Almost two months after it was decided, the education ministry issued an official notification to do away with instructional classes on Saturdays from this academic year.

However, in doing away with the instructional classes, which means time used in any activities in school, the notification states that schools could utilise Saturdays for conducting professional development programmes and co-curricular activities whenever required.

The decision to do away with the Saturday classes was endorsed at the education conference in Phuentsholing through a show of hands.

The notification signed by the education secretary requires all dzongkhags and thromdes and schools to develop strategies to implement the resolution by using Saturdays for teacher professional development and co-curricular activities for students, meeting the required instructional time, and enhance community vitality to move influence outside of school walls.

Following the notification, most principals and dzongkhag education officers Kuensel spoke to said they would be dividing the Saturdays to conduct professional development while few said they had already implemented the decision.

Some schools have planned to use two Saturdays for professional development programmes and co-curricular activities and take two Saturdays off a month.
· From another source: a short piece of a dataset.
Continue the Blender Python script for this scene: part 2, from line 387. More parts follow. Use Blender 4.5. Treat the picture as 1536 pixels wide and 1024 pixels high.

The students would take Saturday off during the professional development programmes.

Of the 80 hours in a year designed for professional development, 40 hours is national professional development, which is conducted by the ministry during winter breaks and another 20 hours are conducted by the dzongkhag.

“This means the school needs to plan on the 20 hours professional development, which means teachers would have to attend school for at least five hours or four Saturdays in a year,” Thimphu’s chief DEO Tashi Namgyel said. “They would get the rest of the Saturdays off and utilise to for co-curricular activities.”

Many said that there are 37 Saturdays in 2019 academic session, which could be used to organise sports and other major activities. This means they would be using only about 10 Saturdays.

However, this decision is not new to some schools where they used Saturdays to conduct co-curricular activities and had two periods of instructional classes. Although they would continue to do the same, they have now done away the instructional classes.

Following the recent heavy snowfall in Thimphu, the dzongkhag declared holiday in all schools and asked them to use one of the Saturdays next time to make up the instructional class they missed yesterday.

Meanwhile, the ministry’s notification has also asked Royal Education Council (REC) to work on curriculum thinning and review of time allocation for each subject.

REC director Kinga Dakpa said that the Council officially received the notification only on February 26 and it has begun working on.

Although the thinning of few textbooks was done earlier, Kinga Dakpa said that it did not consider the issue with Saturday classes.

“Before we only looked at what were irrelevant and revised the text books,” he said, adding that the recent decision would give REC an opportunity to relook at the textbooks and prioritise the contents.

However, in an earlier interview with Kuensel during the education conference, REC dean Wangpo Tenzin had said that since they learned of doing away with Saturday classes, they have been doing some homework.

“Works have already started. We have formed a taskforce to study about thinning of text books whatever possible and curriculum consolidation,” he had said. “By 2020 we should be able to bring the changes.”

Druk Nyamrup Tshogpa has pledged to consider doing away with Saturday classes.